A revista britânica The Economist não é nenhum oráculo, tanto que só disse bobagens sobre o Caso Cesare Battisti. Mas, às vezes, acerta.
Para nossa vergonha, foi da Economist a matéria mais contundente na grande imprensa sobre a volta de José Sarney à presidência do Senado, qualificada de "uma vitória para o semifeudalismo", "um regresso a uma era de políticas semifeudais que ainda prevalecem em alguns cantos do Brasil e puxam o resto dele para trás".
E é mesmo de chorar que, "com o apoio tácito de Luiz Inácio Lula da Silva, o presidente de centro-esquerda do país, ele (...) [tenha sido] escolhido (...) para presidir o Senado".
No fundo, não passa de um coronelão que usa a lábia, versão light do coronelão truculento que foi ACM.
Começou na UDN, partido direitista que passava o tempo todo conspirando contra a democracia, em nome da moralização dos costumes políticos (o mote do combate à corrupção vem de longe e sempre levou água para o moinho dos autoritários). Sarney cumpriu dois mandatos de deputado federal pelo Maranhão, entre 1958 e 1965.
Surpreendentemente, não aderiu de imediato à grande obra da UDN, o golpe de 1964. Mas, em 1965, incorporou-se à Arena, agremiação à qual os usurpadores do poder atribuiram o papel de situação-de-faz-de-conta, já que o poder verdadeiro estava nos quartéis.
Cabia ao MDB (depois PMDB) figurar como oposição-de-faz-de-conta, mas em vários momentos este partido tentou ser oposição de verdade. A Arena, pelo contrário, defenderia até ato institucional decretando que o mundo era quadrado, se os milicos ordenassem.
Foi governador do Maranhão entre 1966 e 1971 e cumpriu dois mandatos como senador, de 1971 e 1985, sempre como lambe-botas dos militares.
Era nome destacado do situacionismo quando a ditadura começou a fazer água. Evidentemente, colocou-se contra a aprovação da emenda das diretas-já em 1984, mas deu um jeito de encaixar-se na Nova República, desertando no momento certo do PDS (sucessor da Arena).

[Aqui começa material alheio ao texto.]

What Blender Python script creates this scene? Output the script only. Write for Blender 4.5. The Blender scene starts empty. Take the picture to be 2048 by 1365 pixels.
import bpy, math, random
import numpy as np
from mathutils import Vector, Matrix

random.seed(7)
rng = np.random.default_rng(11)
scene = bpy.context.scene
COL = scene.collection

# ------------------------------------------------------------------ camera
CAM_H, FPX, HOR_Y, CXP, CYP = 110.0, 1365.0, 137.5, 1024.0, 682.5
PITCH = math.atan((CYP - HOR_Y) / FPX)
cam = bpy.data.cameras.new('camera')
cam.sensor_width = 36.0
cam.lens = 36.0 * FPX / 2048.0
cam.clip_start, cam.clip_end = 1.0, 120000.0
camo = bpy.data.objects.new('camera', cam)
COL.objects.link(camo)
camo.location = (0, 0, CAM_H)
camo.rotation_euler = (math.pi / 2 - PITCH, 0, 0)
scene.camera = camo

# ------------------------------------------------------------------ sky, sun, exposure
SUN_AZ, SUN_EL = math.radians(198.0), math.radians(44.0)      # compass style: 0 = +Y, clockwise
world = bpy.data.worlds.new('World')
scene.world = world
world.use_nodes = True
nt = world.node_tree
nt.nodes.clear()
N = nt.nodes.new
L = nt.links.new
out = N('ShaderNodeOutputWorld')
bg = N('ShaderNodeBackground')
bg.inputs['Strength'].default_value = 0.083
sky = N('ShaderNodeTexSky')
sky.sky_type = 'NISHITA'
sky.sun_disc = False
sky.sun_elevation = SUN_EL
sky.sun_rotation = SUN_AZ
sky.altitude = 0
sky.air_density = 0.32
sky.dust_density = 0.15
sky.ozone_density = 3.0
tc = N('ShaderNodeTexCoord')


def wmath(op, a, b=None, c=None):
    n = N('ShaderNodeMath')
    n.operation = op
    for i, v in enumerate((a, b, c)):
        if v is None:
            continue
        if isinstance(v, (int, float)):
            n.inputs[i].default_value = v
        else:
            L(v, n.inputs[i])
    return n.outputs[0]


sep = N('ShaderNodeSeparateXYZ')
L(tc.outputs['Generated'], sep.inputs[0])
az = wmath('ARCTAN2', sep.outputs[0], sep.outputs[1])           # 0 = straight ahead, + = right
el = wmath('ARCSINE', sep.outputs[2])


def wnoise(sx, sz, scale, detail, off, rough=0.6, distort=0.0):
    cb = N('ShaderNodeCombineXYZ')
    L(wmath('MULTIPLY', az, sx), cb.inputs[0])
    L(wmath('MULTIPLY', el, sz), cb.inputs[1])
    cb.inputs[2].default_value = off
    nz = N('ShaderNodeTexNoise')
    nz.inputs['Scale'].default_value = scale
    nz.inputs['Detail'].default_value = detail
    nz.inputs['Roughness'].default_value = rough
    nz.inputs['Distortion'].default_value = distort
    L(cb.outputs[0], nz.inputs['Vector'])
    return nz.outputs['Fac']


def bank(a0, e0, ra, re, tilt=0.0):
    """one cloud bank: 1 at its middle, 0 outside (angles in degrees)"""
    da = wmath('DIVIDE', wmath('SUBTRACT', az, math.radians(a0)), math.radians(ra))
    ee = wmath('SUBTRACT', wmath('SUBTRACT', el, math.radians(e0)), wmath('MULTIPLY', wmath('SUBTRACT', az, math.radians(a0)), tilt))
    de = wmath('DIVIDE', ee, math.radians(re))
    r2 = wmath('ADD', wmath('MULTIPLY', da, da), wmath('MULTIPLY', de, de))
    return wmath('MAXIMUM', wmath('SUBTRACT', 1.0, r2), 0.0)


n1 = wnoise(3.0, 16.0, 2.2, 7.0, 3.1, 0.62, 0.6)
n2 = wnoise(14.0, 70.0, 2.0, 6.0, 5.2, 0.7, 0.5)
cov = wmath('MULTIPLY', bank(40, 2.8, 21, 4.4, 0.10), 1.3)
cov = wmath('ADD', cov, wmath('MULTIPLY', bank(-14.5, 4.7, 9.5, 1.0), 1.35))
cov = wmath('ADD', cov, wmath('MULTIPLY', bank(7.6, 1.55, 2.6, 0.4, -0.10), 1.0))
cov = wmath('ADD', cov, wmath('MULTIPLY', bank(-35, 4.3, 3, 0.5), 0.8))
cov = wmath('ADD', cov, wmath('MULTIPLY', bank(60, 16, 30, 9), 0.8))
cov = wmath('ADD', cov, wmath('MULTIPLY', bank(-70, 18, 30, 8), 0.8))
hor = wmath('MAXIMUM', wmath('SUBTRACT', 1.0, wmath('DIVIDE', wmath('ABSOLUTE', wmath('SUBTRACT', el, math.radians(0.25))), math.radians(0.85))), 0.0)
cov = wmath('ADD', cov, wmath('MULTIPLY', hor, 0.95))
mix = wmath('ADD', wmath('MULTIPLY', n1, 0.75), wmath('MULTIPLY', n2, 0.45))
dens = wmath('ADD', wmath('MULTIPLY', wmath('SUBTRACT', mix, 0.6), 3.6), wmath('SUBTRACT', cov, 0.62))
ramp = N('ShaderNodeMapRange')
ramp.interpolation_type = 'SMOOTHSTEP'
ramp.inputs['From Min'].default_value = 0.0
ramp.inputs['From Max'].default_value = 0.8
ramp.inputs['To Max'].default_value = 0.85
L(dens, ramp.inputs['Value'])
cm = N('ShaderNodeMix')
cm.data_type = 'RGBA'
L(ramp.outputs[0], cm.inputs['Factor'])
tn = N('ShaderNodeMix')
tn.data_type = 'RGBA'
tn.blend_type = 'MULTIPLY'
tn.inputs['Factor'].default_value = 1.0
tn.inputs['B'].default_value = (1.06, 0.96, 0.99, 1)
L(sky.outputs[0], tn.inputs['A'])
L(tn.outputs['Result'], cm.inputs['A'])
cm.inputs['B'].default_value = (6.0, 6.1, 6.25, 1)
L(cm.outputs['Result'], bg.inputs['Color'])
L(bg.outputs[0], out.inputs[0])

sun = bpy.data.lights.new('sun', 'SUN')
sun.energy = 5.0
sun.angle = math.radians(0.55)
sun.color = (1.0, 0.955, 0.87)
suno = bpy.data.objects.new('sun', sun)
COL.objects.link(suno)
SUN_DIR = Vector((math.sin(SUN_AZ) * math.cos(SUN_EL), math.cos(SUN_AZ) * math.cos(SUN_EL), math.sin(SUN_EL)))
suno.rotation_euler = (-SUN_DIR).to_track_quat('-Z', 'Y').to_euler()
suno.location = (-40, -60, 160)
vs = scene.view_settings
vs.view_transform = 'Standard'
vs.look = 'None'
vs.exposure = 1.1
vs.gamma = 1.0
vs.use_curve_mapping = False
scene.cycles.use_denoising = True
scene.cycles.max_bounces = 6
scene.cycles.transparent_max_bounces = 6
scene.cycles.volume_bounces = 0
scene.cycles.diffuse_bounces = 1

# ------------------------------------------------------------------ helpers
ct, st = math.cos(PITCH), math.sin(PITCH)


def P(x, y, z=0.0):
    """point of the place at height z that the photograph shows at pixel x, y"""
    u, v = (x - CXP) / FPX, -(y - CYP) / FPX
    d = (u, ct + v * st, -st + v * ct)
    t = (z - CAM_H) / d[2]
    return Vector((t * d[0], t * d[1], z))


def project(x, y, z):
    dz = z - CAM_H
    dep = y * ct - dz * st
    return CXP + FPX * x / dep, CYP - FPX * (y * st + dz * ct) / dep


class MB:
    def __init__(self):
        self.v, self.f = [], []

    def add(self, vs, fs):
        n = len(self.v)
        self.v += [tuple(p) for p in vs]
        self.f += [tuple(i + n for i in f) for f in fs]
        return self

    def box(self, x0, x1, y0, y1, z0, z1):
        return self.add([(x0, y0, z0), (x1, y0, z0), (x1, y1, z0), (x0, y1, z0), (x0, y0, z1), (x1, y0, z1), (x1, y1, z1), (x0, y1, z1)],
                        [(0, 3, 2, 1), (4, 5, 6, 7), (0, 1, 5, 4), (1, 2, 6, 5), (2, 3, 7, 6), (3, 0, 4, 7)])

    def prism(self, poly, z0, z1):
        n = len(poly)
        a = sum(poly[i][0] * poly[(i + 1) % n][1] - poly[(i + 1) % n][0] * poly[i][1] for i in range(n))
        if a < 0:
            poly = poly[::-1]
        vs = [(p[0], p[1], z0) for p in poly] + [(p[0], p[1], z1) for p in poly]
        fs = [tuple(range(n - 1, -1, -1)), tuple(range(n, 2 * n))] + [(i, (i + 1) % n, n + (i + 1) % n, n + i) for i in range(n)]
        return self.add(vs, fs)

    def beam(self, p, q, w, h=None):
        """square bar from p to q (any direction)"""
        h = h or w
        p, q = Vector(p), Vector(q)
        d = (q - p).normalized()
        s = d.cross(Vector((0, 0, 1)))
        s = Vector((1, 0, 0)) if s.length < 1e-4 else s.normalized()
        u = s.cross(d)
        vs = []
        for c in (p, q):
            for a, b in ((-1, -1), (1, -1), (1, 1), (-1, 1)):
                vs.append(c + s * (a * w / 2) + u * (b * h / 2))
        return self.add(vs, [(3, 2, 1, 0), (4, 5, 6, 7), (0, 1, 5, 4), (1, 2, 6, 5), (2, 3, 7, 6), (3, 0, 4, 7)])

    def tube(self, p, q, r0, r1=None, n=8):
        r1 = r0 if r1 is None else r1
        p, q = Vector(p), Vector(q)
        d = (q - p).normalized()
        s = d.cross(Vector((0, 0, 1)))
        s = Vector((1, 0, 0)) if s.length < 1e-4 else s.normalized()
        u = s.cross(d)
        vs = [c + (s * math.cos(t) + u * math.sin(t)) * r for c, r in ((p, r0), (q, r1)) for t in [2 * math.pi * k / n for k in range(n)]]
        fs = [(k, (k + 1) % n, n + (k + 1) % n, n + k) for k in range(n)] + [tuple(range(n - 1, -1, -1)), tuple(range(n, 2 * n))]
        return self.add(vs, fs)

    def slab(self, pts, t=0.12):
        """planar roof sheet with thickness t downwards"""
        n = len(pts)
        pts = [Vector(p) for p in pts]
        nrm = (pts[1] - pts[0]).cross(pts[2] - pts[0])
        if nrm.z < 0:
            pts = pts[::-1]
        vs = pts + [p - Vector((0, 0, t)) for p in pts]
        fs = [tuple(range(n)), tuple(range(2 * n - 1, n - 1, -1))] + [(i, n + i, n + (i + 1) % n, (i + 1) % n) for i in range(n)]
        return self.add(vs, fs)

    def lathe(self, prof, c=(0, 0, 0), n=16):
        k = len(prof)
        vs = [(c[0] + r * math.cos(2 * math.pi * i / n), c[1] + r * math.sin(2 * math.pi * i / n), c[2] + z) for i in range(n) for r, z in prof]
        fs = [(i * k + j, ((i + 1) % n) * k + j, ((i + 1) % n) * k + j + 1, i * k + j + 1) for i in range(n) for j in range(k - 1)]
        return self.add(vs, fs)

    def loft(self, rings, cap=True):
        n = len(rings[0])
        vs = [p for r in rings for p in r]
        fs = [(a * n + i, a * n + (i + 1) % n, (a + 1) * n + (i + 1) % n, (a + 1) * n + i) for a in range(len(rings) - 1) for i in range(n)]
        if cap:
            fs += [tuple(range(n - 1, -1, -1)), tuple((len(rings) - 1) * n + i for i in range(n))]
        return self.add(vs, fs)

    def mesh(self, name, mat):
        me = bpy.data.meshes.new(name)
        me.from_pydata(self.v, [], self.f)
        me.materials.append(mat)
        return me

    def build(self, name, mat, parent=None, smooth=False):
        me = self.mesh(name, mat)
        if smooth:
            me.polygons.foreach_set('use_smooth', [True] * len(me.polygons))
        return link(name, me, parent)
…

Apesar das afinidades óbvias com o grupo que formou o PFL, foi mais astuto: abrigou-se no PMDB e conseguiu ser até vice da chapa de Tancredo Neves na eleição indireta para a Presidência da República.
Com a morte de Tancredo, acabou sendo o primeiro presidente do Brasil redemocratizado, embora simbolizasse, acima de tudo, a rendição dos civis aos ultimatos militares.
Com uma política econômica desastrosa (incluindo congelamento oficial de preços e moratória) causou uma hiperinflação que andou beirando 90% ao mês, atrasou a informatização do País e não deu a mínima para os assuntos de Estado que estavam sendo definidos pela Constituinte, preocupado apenas em preservar a duração do seu mandato (que se tentava encurtar).
Seu governo foi catastrófico a ponto de abrir as portas para a eleição daquele que conseguiu fazer o eleitorado crer que seria seu antípoda: Fernando Collor.
Sarney saiu tão chamuscado da Presidência da República que, para eleger-se novamente senador, teve de trocar o domicílio eleitoral pelo do Amapá, numa manobra cuja legalidade foi discutida, não havendo dúvidas, entretanto, sobre sua amoralidade.
Com tal currículo, ele nem passaria perto do velho PT, pois o escorraçariam a pontapés. O atual, entretanto, lhe deu sinal verde para reassumir a presidência do Senado.
Ah, ia esquecendo: a obra literária do Sarney é daquelas que faziam o Paulo Francis chorar as árvores sacrificadas para se imprimir porcarias.
2 comentários:
Celso, perfeito.
Não, minto, não posso dizer isso. Seria achincalhar de vez o brio do povo brasileiro.
Perfeito teu comentário.
Uma vez, ao chegar de uma viagem mais longa ao exterior, soube que sua filha tinha tido um enrosco por causa de uns cinco milhões que encontraram, não sei a história direito, e perdeu a chance de disputar uma eleição para presidenta...
Não me choquei. Nada mais me choca no Brasil.
Dinheiro na cueca? Nesse país a vergonha anda de braço dado com a literatura ...
Não me admira que os jornalistas hoje em dia tenham tão baixa qualificação. (Ouvi dizer isso dos que se formam ... não é uma experiência pessoal. Ao contrário, tirando dois que pessoalmente conheço, os demais são, para mim, excelentes profissionais.)
Prova essa é o que acabei de ler e comento.
Afinal, Lungaretti, os dinossauros ainda fazem barulho, como diz o título da matéria de The Economist.
E analfabeto político tem no Maranhão e no Amapá.